▶ **Supplied material**
----------

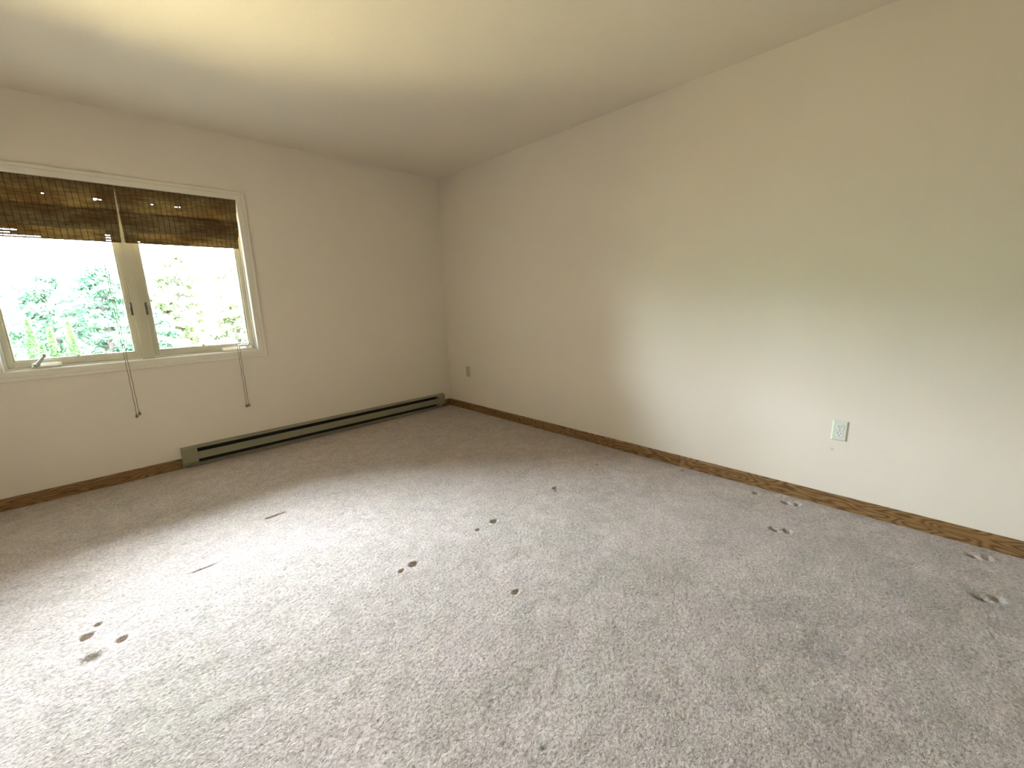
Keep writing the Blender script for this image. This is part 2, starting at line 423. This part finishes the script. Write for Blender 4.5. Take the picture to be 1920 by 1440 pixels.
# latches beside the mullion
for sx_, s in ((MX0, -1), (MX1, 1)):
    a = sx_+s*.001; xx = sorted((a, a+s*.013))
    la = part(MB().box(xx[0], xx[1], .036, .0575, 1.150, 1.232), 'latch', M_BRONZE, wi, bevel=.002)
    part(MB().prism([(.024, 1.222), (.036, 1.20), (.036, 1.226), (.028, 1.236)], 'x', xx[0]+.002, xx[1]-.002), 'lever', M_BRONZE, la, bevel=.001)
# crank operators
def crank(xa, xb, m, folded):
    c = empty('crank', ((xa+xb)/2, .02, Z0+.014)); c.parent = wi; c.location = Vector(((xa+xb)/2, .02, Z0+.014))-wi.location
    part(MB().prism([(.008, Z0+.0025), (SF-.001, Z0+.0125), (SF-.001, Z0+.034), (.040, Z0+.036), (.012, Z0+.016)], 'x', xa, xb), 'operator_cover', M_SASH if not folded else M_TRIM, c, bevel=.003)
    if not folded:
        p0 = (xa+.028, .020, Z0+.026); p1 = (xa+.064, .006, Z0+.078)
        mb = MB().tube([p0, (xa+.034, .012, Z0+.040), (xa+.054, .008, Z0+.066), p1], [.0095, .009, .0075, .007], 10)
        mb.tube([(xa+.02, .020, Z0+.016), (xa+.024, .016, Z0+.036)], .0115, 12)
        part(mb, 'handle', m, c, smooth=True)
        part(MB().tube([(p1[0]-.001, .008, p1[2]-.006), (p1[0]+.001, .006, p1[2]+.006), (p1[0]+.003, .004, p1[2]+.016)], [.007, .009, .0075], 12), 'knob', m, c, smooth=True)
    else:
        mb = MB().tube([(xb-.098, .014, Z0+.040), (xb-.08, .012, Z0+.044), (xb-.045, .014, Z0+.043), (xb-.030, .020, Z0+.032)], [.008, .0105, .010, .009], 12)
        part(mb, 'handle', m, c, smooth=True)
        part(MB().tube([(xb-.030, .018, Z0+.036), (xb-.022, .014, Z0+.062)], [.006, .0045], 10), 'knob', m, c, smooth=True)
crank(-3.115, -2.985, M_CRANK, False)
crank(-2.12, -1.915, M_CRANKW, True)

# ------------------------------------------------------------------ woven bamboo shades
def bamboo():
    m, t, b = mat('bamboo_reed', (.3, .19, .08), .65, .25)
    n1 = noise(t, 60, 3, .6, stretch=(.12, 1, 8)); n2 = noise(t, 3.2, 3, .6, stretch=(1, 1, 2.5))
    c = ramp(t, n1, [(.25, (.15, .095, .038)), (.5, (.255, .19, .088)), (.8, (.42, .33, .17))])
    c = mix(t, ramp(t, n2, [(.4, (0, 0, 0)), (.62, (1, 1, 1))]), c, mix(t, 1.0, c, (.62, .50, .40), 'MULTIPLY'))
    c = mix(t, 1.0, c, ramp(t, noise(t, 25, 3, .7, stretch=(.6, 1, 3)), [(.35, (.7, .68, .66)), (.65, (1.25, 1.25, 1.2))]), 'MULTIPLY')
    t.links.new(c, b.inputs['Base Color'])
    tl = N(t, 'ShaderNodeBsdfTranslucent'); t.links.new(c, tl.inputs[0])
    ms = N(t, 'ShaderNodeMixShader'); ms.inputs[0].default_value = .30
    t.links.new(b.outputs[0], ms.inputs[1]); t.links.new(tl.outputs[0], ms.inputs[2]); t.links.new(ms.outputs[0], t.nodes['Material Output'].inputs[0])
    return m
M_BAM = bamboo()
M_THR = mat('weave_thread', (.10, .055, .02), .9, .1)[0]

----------

▶ **Prompt**
With the pictures left out, transcribe the material exactly.

▶ **Exercise result**
Keep writing the Blender script for this image. This is part 2, starting at line 423. This part finishes the script. Write for Blender 4.5. Take the picture to be 1920 by 1440 pixels.
# latches beside the mullion
for sx_, s in ((MX0, -1), (MX1, 1)):
    a = sx_+s*.001; xx = sorted((a, a+s*.013))
    la = part(MB().box(xx[0], xx[1], .036, .0575, 1.150, 1.232), 'latch', M_BRONZE, wi, bevel=.002)
    part(MB().prism([(.024, 1.222), (.036, 1.20), (.036, 1.226), (.028, 1.236)], 'x', xx[0]+.002, xx[1]-.002), 'lever', M_BRONZE, la, bevel=.001)
# crank operators
def crank(xa, xb, m, folded):
    c = empty('crank', ((xa+xb)/2, .02, Z0+.014)); c.parent = wi; c.location = Vector(((xa+xb)/2, .02, Z0+.014))-wi.location
    part(MB().prism([(.008, Z0+.0025), (SF-.001, Z0+.0125), (SF-.001, Z0+.034), (.040, Z0+.036), (.012, Z0+.016)], 'x', xa, xb), 'operator_cover', M_SASH if not folded else M_TRIM, c, bevel=.003)
    if not folded:
        p0 = (xa+.028, .020, Z0+.026); p1 = (xa+.064, .006, Z0+.078)
        mb = MB().tube([p0, (xa+.034, .012, Z0+.040), (xa+.054, .008, Z0+.066), p1], [.0095, .009, .0075, .007], 10)
        mb.tube([(xa+.02, .020, Z0+.016), (xa+.024, .016, Z0+.036)], .0115, 12)
        part(mb, 'handle', m, c, smooth=True)
        part(MB().tube([(p1[0]-.001, .008, p1[2]-.006), (p1[0]+.001, .006, p1[2]+.006), (p1[0]+.003, .004, p1[2]+.016)], [.007, .009, .0075], 12), 'knob', m, c, smooth=True)
    else:
        mb = MB().tube([(xb-.098, .014, Z0+.040), (xb-.08, .012, Z0+.044), (xb-.045, .014, Z0+.043), (xb-.030, .020, Z0+.032)], [.008, .0105, .010, .009], 12)
        part(mb, 'handle', m, c, smooth=True)
        part(MB().tube([(xb-.030, .018, Z0+.036), (xb-.022, .014, Z0+.062)], [.006, .0045], 10), 'knob', m, c, smooth=True)
crank(-3.115, -2.985, M_CRANK, False)
crank(-2.12, -1.915, M_CRANKW, True)

# ------------------------------------------------------------------ woven bamboo shades
def bamboo():
    m, t, b = mat('bamboo_reed', (.3, .19, .08), .65, .25)
    n1 = noise(t, 60, 3, .6, stretch=(.12, 1, 8)); n2 = noise(t, 3.2, 3, .6, stretch=(1, 1, 2.5))
    c = ramp(t, n1, [(.25, (.15, .095, .038)), (.5, (.255, .19, .088)), (.8, (.42, .33, .17))])
    c = mix(t, ramp(t, n2, [(.4, (0, 0, 0)), (.62, (1, 1, 1))]), c, mix(t, 1.0, c, (.62, .50, .40), 'MULTIPLY'))
    c = mix(t, 1.0, c, ramp(t, noise(t, 25, 3, .7, stretch=(.6, 1, 3)), [(.35, (.7, .68, .66)), (.65, (1.25, 1.25, 1.2))]), 'MULTIPLY')
    t.links.new(c, b.inputs['Base Color'])
    tl = N(t, 'ShaderNodeBsdfTranslucent'); t.links.new(c, tl.inputs[0])
    ms = N(t, 'ShaderNodeMixShader'); ms.inputs[0].default_value = .30
    t.links.new(b.outputs[0], ms.inputs[1]); t.links.new(tl.outputs[0], ms.inputs[2]); t.links.new(ms.outputs[0], t.nodes['Material Output'].inputs[0])
    return m
M_BAM = bamboo()
M_THR = mat('weave_thread', (.10, .055, .02), .9, .1)[0]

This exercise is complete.